I usually have a problem with short stories. The problem is
that they are short! All too often I am just getting into the story when
suddenly they’re done and I’m sitting there going, but, but, but I’m not ready
to leave yet.
Having said that Sleep No More by P.D. James is a little
toothsome chocolate box of the best bitter chocolate you could hope for as a
present. It’s no coincidence that there are chocolates on the book cover, or at
least there are in my version.
The book is subtitled ‘six murderous tales’, and that kind
of sums things up. As the back cover says, “When it comes to crime, it’s not
always a question of ‘who dunnit?’ Sometimes there’s more mystery in the why or
the how.” It is this variation – the different flavours and different
approaches to each murderous tale that makes this little collection work so
well. For example, in some cases we know the murderer straight away, and even
the why, but what is fascinating is the aftermath. And of course sometimes there’s
something incredibly satisfying about the twist in the tale.

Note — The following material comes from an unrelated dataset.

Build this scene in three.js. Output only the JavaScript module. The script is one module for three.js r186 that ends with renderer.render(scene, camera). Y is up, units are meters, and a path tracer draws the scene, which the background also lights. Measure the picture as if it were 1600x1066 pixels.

All of the short stories in this collection are deceptively
simple. I think it’s the art of a good crime writer to make things seem
effortless so you don’t notice their slights of hand. As someone who used to
string words together for a living, pre-retirement, I wanted to dismantle all
these stories and try to work out exactly how they were constructed and just it
is that makes them go down so smoothly and yet taste so wonderfully bitter. But
to try to deconstruct them would be to take away the magic, so I’ll just sit
back and appreciate these delightful, twisty examples of a great writer
offering up six very elegant examples of her craft.
Sleep No More by P. D. James was published in 2017 and my
copy was published by Vintage Canada.